Google reportedly pitching publishers on YouTube video player with ad inventory controls

YouTube is also touting the early success of efforts to address brand safety issues as it reportedly aims to get its video player on more publisher sites.

Just as Google has issued another update on its efforts to address advertisers’ brand safety concerns on YouTube, AdvertisingAge is reporting the company is shopping a new YouTube solution for publishers.

According to Ad Age, YouTube is offering publishers the ability to control the ads served on their YouTube videos when they use its video player. To sweeten the deal, the player and accompanying analytics are free.

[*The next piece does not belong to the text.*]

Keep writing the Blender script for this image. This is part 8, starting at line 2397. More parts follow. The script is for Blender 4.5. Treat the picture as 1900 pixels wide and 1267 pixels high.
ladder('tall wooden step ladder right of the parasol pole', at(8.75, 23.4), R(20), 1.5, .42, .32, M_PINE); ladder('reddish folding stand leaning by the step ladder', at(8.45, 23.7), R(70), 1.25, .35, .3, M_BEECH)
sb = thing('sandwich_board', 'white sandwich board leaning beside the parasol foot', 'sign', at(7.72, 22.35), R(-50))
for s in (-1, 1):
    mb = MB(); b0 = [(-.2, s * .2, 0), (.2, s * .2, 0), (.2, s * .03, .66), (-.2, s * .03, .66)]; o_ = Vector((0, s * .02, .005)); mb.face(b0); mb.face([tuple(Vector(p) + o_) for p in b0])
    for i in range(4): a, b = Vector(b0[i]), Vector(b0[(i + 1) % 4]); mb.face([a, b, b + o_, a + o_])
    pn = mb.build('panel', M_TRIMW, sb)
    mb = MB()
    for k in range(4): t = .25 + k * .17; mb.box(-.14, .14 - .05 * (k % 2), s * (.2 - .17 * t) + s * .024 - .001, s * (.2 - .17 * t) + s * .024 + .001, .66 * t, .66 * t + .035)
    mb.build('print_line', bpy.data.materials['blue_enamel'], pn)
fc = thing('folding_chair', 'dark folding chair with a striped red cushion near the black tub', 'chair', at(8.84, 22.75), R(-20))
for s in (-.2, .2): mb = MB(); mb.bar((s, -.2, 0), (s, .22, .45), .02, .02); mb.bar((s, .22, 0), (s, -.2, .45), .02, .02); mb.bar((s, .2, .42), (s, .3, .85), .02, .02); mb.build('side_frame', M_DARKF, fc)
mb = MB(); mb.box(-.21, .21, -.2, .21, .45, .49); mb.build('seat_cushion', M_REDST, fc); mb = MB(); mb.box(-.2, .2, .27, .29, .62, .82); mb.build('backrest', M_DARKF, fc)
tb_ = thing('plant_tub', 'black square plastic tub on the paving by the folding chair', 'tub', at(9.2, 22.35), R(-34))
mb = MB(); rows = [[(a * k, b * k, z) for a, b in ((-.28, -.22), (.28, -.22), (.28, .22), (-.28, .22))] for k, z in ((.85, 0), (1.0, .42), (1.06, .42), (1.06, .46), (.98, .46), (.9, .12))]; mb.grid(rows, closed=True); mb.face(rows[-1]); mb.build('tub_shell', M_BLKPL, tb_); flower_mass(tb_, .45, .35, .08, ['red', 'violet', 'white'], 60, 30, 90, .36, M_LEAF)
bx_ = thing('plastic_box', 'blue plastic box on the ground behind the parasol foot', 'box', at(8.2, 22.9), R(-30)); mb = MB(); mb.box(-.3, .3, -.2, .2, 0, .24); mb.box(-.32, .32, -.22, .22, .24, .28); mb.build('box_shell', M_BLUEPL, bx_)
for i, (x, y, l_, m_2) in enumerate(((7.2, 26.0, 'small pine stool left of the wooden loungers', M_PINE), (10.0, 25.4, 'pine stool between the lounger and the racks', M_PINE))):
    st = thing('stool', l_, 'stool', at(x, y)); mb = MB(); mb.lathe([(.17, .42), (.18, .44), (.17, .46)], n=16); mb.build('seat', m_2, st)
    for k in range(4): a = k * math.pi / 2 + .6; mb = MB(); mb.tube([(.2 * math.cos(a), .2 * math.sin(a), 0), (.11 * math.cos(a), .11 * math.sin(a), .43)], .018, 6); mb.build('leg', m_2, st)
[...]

While some publishers are weary of giving Google yet another hook into their businesses, The Atlantic’s Kim Lau told Ad Age that YouTube’s player and analytics are superior to other video players and that there is appeal to “consolidating our video strategy.” In The Atlantic’s case, that consolidation means a move away from video hosting and distribution platform Brightcove.

Giving publishers the option to manage their own ad inventory sales on the YouTube video player would mark a shift away from controlling the ads that are sold into it and signals an acknowledgement of changing expectations among publishers who have other third-party players to choose from — not to mention Facebook’s own Audience Direct program aimed at automating publisher’s direct-sold video ad deals — and the benefits of winning access to premium publisher content that provides a brand-safe environment for advertisers.

On Tuesday, the YouTube team released an update on steps it’s been taking to to combat ads showing on controversial videos over the past month following advertiser protest this spring. Those steps included adding more flexibility in determining when videos should be ineligible for monetization, adding more human reviewers, deploying machine learning to more quickly remove ads, and teaming up with organizations like Jigsaw to expand counter-radicalization tactics on the platform.

YouTube says the program to remove ads and limit exposure of videos that don’t explicitly violate Google policies but are found to contain supremacist or controversial religious content will start to roll out on desktop in the coming weeks, then extend to mobile. “These new approaches entail significant new internal tools and processes, and will take time to fully implement,” said the YouTube team.

The machine-learning algorithms are now able to detect extremist content more quickly and often more accurately than human reviewers. Over 75 percent of the videos removed for depicting or promoting violent extremism over the past month were pulled before they were flagged by a reviewer or user, according to YouTube. The updated systems doubled the rate and volume of removing videos for violent extremism in the last month, said the company.

YouTube’s bottom line apparently didn’t suffer much impact from advertiser boycotts in April. Parent company Alphabet highlighted YouTube’s continued growth in its Q2 earnings report. The platform now has 1.5 billion monthly viewers, with 60 minutes per day being watched on mobile devices.